We enter the game at move 24, a moment we talked about before:

'Daniel had missed my previous move 23...Dd5-b3,' Max said, 'and now he had to be careful. On 24.Ra3 I have 24...Qb4.' Maybe the most solid defence is 24.Qa3, but that is not a move you are happy to play as White.

Warmerdam agreed that on the next move, the pawn sacrifice 25.d5 might have been interesting: 'I will be up a pawn, but his pieces are more active. This would certainly have remained within the margins.'

The only idea Black had to worry about for a bit appeared on move 28.

Here, Dardha played 28.Rf3? after which Black could slowly consolidate. More crucial would have been the exchange sacrifice 28.dxe6 gxf5 29.Bc4, said Warmerdam. 'I heard it was about plus 1.5, but in practice this is not easy to play.' Probably best here is 29...Qc1+ 30.Kh2 Qf4+ 31.Kg1 h6!, not worrying about the one check on f7 and eliminating any perpetuals. White has not enough compensation for the material.

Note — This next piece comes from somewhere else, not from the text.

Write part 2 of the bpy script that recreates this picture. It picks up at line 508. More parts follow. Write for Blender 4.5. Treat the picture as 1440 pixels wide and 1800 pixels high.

Hummel surprises and joins the leaders in Open

Paul Hummel, a good club player, surpried everyone today in the Open with a fine game against Nick Maatman. The game was dead even all the way, but it became even better for Hummel when Maatman made a horrible mistake in a totally drawn pawn ending.


Instead of 52.Kf3 or even 52.Ke3, Maatman, perhaps frustrated with the inevitable draw, short-circuited with 52.Kg5?? when after 52...Ke5 53.Kg6 f4 Black's king was much quicker than White's. A quite tragic accident.

With this, Hummel is now on 3 out of 3, along with four other leaders: Luca Moroni, Barath Subramaniyam, Onno Elgersma and Eelke de Boer.